### [YOUR TASK]
Pull out the lines from the line containing "-.02, z-.014), W(RL, RD+.02, z-.014)], .014, 10, smooth=0)" through the line containing "kid('shelf_edge', bm, 'rack_bright', rack)", both lines included, and copy them exactly.

### [EXTRACTED INFORMATION]

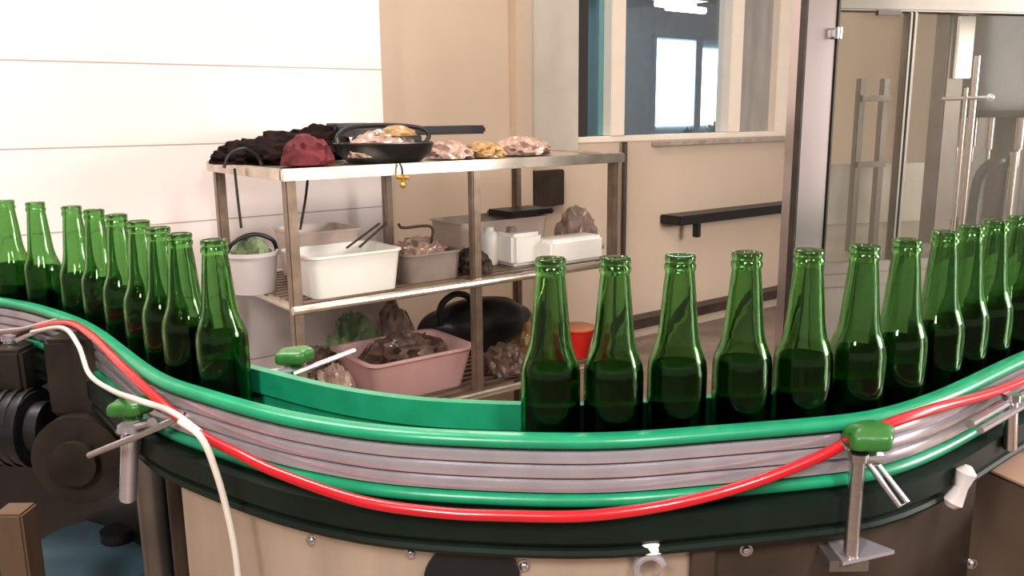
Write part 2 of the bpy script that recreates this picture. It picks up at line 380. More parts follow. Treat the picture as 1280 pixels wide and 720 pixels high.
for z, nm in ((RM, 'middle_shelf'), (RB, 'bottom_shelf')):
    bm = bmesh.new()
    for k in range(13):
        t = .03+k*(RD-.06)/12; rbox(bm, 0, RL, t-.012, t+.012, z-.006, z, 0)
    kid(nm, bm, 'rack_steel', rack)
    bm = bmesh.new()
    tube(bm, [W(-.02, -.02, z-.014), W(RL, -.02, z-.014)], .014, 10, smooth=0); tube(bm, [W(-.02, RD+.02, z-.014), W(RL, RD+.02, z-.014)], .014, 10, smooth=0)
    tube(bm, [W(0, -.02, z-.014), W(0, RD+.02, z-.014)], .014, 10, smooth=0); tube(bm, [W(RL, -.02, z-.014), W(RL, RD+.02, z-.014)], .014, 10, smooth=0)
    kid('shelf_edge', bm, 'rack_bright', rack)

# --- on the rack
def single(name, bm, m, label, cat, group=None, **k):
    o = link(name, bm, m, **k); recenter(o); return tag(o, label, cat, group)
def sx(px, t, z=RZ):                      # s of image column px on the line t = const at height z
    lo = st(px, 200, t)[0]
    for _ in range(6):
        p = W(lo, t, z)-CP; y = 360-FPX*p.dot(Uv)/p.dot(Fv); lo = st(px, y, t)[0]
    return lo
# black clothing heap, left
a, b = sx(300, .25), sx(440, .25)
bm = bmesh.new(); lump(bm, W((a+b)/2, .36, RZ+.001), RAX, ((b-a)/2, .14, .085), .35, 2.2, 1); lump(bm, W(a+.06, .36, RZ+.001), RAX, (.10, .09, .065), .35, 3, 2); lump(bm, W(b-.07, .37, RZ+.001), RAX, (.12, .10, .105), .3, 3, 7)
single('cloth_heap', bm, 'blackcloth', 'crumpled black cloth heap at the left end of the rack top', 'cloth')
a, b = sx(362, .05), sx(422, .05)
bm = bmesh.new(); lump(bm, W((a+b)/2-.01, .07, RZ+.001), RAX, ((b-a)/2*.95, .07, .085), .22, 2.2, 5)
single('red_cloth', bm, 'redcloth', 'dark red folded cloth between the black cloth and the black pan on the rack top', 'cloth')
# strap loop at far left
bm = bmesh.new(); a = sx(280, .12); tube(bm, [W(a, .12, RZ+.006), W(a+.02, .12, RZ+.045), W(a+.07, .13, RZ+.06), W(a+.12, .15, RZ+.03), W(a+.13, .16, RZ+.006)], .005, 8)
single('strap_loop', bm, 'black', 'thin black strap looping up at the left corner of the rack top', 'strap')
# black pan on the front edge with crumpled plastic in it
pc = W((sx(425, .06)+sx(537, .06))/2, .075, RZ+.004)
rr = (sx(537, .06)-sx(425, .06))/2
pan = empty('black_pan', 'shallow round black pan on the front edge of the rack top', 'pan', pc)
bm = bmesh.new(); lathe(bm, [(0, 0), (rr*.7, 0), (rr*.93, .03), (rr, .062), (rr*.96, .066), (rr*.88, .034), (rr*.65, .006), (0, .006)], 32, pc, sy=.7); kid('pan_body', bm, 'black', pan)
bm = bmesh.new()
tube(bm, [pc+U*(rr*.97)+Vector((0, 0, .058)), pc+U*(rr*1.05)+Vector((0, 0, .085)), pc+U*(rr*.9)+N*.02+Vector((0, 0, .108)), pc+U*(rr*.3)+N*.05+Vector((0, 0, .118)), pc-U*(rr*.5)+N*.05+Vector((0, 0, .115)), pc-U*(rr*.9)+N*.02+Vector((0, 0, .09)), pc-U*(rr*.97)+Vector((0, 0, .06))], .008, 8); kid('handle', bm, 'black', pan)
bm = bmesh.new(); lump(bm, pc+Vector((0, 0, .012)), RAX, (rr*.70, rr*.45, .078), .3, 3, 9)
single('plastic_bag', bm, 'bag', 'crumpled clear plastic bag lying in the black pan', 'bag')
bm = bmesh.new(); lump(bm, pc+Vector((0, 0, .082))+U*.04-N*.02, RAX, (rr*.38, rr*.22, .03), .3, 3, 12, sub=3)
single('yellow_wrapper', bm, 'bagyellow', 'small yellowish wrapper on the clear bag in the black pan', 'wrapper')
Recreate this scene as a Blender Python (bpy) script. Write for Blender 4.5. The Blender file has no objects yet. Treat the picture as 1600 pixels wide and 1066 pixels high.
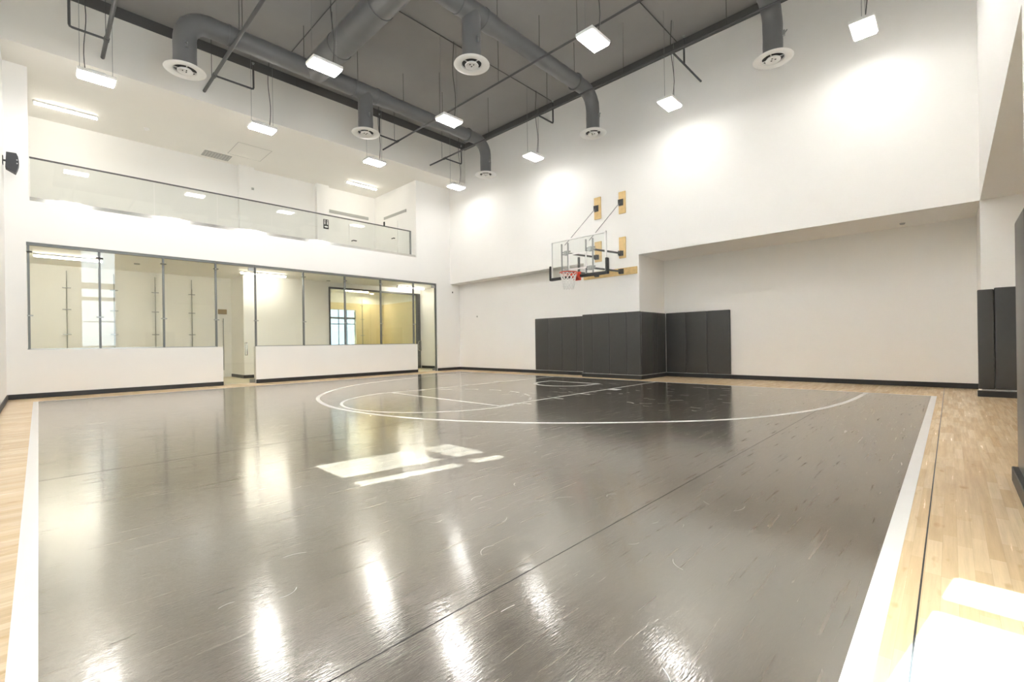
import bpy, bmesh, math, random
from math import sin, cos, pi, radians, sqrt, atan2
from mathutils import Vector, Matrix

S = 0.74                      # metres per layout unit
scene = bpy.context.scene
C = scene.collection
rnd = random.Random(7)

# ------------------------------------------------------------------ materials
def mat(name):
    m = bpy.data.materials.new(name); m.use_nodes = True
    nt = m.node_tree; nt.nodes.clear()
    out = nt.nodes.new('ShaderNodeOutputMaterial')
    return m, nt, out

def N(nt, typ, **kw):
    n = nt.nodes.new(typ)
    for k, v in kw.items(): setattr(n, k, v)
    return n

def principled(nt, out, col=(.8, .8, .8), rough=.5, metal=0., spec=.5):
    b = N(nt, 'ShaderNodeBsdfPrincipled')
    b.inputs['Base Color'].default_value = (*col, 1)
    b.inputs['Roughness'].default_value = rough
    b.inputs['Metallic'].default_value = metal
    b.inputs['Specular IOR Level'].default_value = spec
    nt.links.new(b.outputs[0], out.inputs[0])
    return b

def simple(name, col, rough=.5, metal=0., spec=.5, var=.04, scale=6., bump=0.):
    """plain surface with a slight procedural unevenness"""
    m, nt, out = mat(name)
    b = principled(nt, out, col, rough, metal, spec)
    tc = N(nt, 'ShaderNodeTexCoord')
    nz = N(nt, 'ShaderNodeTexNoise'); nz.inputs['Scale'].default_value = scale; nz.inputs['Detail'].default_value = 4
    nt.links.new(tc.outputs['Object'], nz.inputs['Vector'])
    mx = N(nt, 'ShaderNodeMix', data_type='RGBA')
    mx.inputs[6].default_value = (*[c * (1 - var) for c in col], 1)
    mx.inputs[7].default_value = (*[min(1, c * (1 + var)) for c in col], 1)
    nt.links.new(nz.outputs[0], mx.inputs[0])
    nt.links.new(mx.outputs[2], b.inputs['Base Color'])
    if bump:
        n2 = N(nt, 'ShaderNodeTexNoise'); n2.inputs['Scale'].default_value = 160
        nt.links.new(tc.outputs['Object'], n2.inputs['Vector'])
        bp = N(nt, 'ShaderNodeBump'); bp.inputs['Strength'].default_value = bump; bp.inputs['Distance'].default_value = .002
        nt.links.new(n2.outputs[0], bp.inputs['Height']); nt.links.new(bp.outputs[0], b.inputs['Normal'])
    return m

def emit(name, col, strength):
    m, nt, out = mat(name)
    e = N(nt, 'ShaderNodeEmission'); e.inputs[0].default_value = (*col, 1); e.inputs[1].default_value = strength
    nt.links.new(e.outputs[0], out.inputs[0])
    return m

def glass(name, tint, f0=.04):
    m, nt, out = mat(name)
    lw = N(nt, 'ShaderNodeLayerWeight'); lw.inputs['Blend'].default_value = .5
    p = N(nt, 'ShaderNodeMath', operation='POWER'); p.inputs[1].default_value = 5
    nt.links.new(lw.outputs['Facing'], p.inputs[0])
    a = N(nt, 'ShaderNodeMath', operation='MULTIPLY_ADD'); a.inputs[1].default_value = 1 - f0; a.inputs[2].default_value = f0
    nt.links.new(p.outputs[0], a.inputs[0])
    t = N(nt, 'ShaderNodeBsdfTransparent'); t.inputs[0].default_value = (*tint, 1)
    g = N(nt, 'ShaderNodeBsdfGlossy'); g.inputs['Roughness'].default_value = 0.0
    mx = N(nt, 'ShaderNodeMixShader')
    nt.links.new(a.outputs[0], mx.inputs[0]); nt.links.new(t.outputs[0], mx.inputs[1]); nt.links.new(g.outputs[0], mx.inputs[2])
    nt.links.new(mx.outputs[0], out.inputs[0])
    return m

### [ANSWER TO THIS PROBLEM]
    tube(bm, [W(0, -.02, z-.014), W(0, RD+.02, z-.014)], .014, 10, smooth=0); tube(bm, [W(RL, -.02, z-.014), W(RL, RD+.02, z-.014)], .014, 10, smooth=0)
    kid('shelf_edge', bm, 'rack_bright', rack)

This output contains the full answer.